Bundesentwicklungsministerin Svenja Schulze (SPD) sagte in einem Radiointerview, man müsse mit dem Wiederaufbau der Ukraine bereits jetzt zu beginnen. Millionen Menschen im Land brauchten ein Dach über dem Kopf, Strom und Wärme, damit sie in der Ukraine bleiben könnten.
„Man muss wahrscheinlich vieles parallel und gleichzeitig machen und auch damit rechnen, dass das ein oder andere wieder zerstört werden kann. Aber wichtig ist es ja, dass erstmal die Kinder weiter Schulen haben, dass das Krankenhaus vor Ort funktioniert, dass Strom, dass Wasser da ist. Und deswegen helfen wir auch jetzt schon in der Ukraine den Menschen, das wieder aufzubauen.“
Deutschland hat die Ukraine laut Schulze bereits mit 426 Millionen Euro unterstützt. Etwa 200 Millionen davon seien direkt an die Menschen vor Ort gegangen.
Das Entwicklungsministerium konkretisierte am Montag die Verwendung der bereits im Juli bei einer Konferenz in der Schweiz zugesagten 406 Millionen Euro Hilfsgelder für die Ukraine. Der Schwerpunkt soll auf der Versorgung binnenvertriebener Familien, der Reparatur von im Krieg zerstörter „kritischer Infrastruktur“ und der staatlichen Basisversorgung für die Bevölkerung liegen.

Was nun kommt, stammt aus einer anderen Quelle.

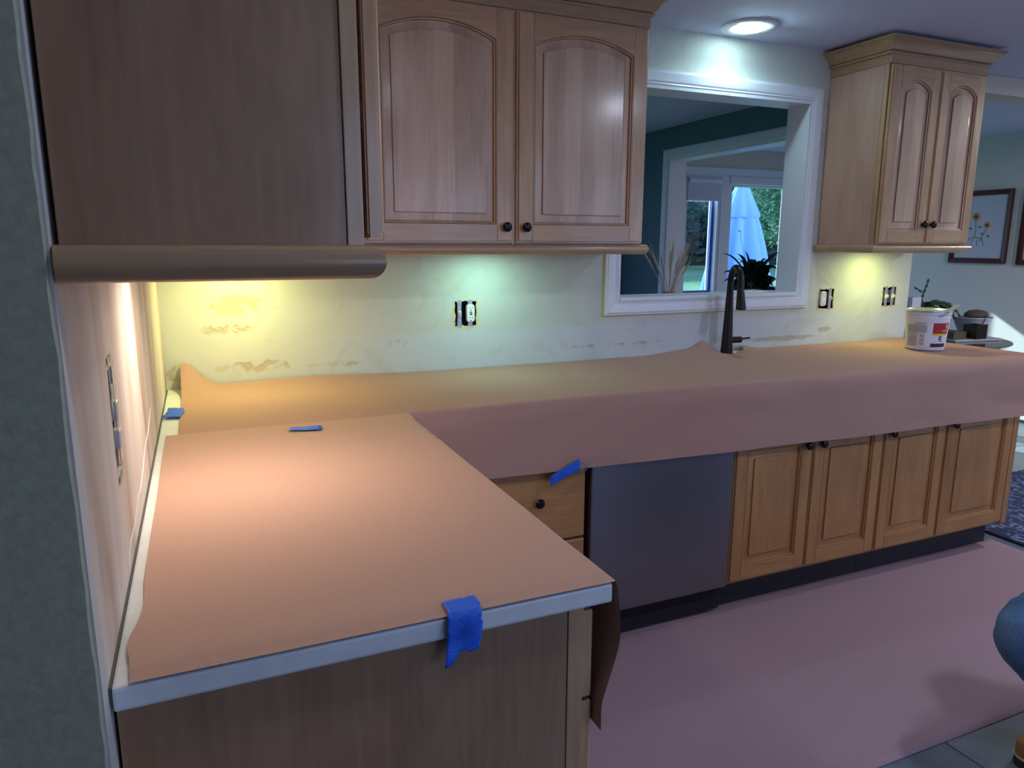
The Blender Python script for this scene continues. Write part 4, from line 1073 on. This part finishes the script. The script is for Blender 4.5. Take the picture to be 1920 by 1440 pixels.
E_ = [(0, 1), (1, 2), (2, 3), (3, 4), (2, 5), (5, 6), (6, 7), (2, 8), (8, 9), (9, 10), (0, 11), (11, 12), (12, 13), (0, 14), (14, 15), (15, 16), (13, 17), (16, 18)]
rad = [.12, .125, .125, .055, .05, .055, .042, .028, .055, .042, .028, .09, .058, .036, .09, .055, .036, .03, .03]
skin('body', V, E_, rad, M_skin, t)
M_shirt = plain('dark_grey_shirt', (.05, .055, .065, 1), .9)
skin('shirt', [(2.595, -1.78, .44), (2.52, -1.787, .66), CH, (2.41, -1.80, .92), SR, ER, (2.25, -1.62, .60), SL, EL, (2.21, -2.0, .55)], [(0, 1), (1, 2), (2, 3), (2, 4), (4, 5), (5, 6), (2, 7), (7, 8), (8, 9)],
     [.165, .155, .148, .07, .075, .058, .046, .075, .058, .046], M_shirt, t)
# jeans with folds
M_den, n, l, b = newmat('blue_denim')
tt = n.new('ShaderNodeTexCoord'); z1 = n.new('ShaderNodeTexNoise'); z1.inputs['Scale'].default_value = 320; z1.inputs['Detail'].default_value = 3; l.new(tt.outputs['Object'], z1.inputs['Vector'])
z2 = n.new('ShaderNodeTexNoise'); z2.inputs['Scale'].default_value = 9; l.new(tt.outputs['Object'], z2.inputs['Vector'])
ad = n.new('ShaderNodeMath'); ad.operation = 'MULTIPLY_ADD'; ad.inputs[1].default_value = .5; l.new(z1.outputs[0], ad.inputs[0]); 
m5 = n.new('ShaderNodeMath'); m5.operation = 'MULTIPLY'; m5.inputs[1].default_value = .5; l.new(z2.outputs[0], m5.inputs[0]); l.new(m5.outputs[0], ad.inputs[2])
rp = n.new('ShaderNodeValToRGB'); l.new(ad.outputs[0], rp.inputs[0]); rp.color_ramp.elements[0].position = .38; rp.color_ramp.elements[0].color = (.035, .09, .22, 1); rp.color_ramp.elements[1].position = .64; rp.color_ramp.elements[1].color = (.13, .25, .45, 1)
l.new(rp.outputs[0], b.inputs['Base Color']); b.inputs['Roughness'].default_value = .9
bp = n.new('ShaderNodeBump'); bp.inputs['Strength'].default_value = .4; bp.inputs['Distance'].default_value = .0006; l.new(z1.outputs[0], bp.inputs['Height']); l.new(bp.outputs[0], b.inputs['Normal'])
def catmull(P, n):
    out = []; P = [Vector(p) for p in P]; P = [2*P[0]-P[1]]+P+[2*P[-1]-P[-2]]
    for k in range(1, len(P)-2):
        for i in range(n):
            t_ = i/n; a, b_, c_, d = P[k-1:k+3]
            out.append(.5*((2*b_)+(c_-a)*t_+(2*a-5*b_+4*c_-d)*t_*t_+(3*b_-a-3*c_+d)*t_**3))
    out.append(P[-2]); return out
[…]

„Putins menschenverachtendes Kalkül ist, dass die Ukrainer im Winter bei Kälte und Dunkelheit ihre Kampfesmoral verlieren“, sagte Schulze bei der Konferenz. „Dem müssen wir uns entgegen stellen und die ukrainische Gesellschaft so stärken, dass sie in diesem schwierigen Winter den Mut nicht verliert. Diese Solidarität zeigt Putin, dass wir uns nicht spalten lassen.“
So soll Korruption bei Verwendung der Ukraine-Hilfe verhindert werden
Bezüglich der Korruptionsvorwürfe gegen die Ukraine sagte Schulze, die Hilfsgelder sollten in überschaubare Projekte auf kommunaler Ebene fließen. „Dann sieht man ganz genau: Ist das Geld verbaut worden? Steht da am Ende ein Gebäude, in das Menschen wieder einziehen können?“ Andernfalls werde das Geld nicht fließen, so Schulze.
Im weltweiten „Korruptions-Wahrnehmungsindex“ von Transparency International 2021 belegte die Ukraine Platz 122 von 180. Auf dem europäischen Kontinent steht nur Russland (Platz 136) schlechter da. Deutschland liegt auf Platz zehn.